Food for thought

Laurier Ngilimana Every Friday evening on El Punt Avui Televisió, Nicole chats with an English-speaking expat. For this month's interview she had a conversation with pastry chef Lairier Ngilimana
You have lived in Catalonia for 16 years but the story of how you came to live here is interesting:
I was born in Cameroon –where my mum was in training for finances. My parents are from Rwanda. When I was 12 years old we had to move due to the area being dangerous, so we moved to Tanzania and then onto Zambia. This is where I learnt my English. From there we wanted to go to South Africa but when we arrived in Mozambique we found there where many more opportunities.
Mozambique has a reputation for being beautiful.
Yes, it is really very beautiful. My sister still lives there. It still feels like my home. Moving around I learnt lots of languages. I love languages.
How many do you speak?
Five: English, Portuguese, French, Spanish and Catalan. I wish I could learn more! Although I have forgotten my mother tongue; I don't really speak it anymore
Which language do you use to speak to your family?
My mum changes her language with her mood. So if she starts in Portuguese you know it will be a normal conversation. If it is English, it will be more profound and deep. And in our mother tongue, then I need to pay attention, it means it is a serious conversation!
How did the move to Barcelona come about?
My father decided. I wanted to be a doctor and he found that I could study and stay here but it wasn't guaranteed that I would get a job straight after. There are many of us: eight brothers and sisters. He said I could go and if I didn't like it I could come back.
But in the end you came here to become a chef!
Yes, and I am still a chef!
Where did this love of food come from?
I remember when I was 10, my mama said: “Right, you cannot just sit on the couch!” She said I needed to help her in the kitchen. The first time I tried to cook something it came out good. And my mum said: “You are the eldest, so you can feed your brothers and sisters!” After a while my dad said that if I liked it then I could try to make something of it.
Do you remember the first thing you cooked?
It was a rice cake! Boiled rice, milk, eggs and little sugar. Not how you would imagine a rice cake to be, more like a rice pudding, perhaps?
When you came to Barcelona you studied at the CETT, Barcelona's hotel management school. I presume that was just the culinary side?
At that time it was training in cookery and service. I liked the service side of things and became quite good at it. I had a teacher who I loved so much. I would work for him at the weekends at hotels and I loved it. You learn so fast like that.
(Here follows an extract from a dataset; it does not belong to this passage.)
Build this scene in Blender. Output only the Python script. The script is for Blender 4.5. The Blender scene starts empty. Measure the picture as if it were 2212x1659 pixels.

The first two years are cooking and service, and then you have to choose to study just cooking, just service, or you can carry on with both. I chose both as I loved them both and couldn't decide. After a while I decided to just concentrate on the cooking. I got fed up with appearing as someone I wasn't; you always have to smile, whatever the customer is like. At least in the kitchen you can shout and get angry! It is a tough job though; you have to really love what you do. The hours are long and late and you spend many hours on your feet. In the beginning, you don't care about the hours; you are learning and loving it.
You trained at Hotel Omm and the Sauc Restaurant, which are Michelin level.
Michelin stars are a whole different level. It is how you picture cooking. Some places you can cook fast and dirty and in others clean. A Michelin star means it is super clean, organised and fast, really fast.
I thought things at that level took a long time?
They do take a long time but you have to be fast and each one is an exact copy. You cant miss an ingredient. In a normal kitchen, for example, I could miss out a tomato, if the tomatoes aren't good enough. That can't happen if there's a Michelin star.
You currently work as a pastry chef at La Carmarga.
Yes I am back to my thing now!
How would you describe the food here in Catalonia?
Simple. Good but simple.
From which country do you prefer the food?
Here is good, French is good. Ours is so different. In pastry I choose French. But for meat I chose here, Catalonia. Fish, I chose French again. Stews I would go back home!
Can you recommend three restaurants in Barcelona?
La Barbacoa, I love burgers! To eat slowly, La Carmarga, where I work. For desserts, La Patisseria.
What advice would you give anyone wanting to go into the culinary business?
Patience. And know what you want. If you want to cook, just cook. Enjoy the experience and move. Don't stay in the same place all the time.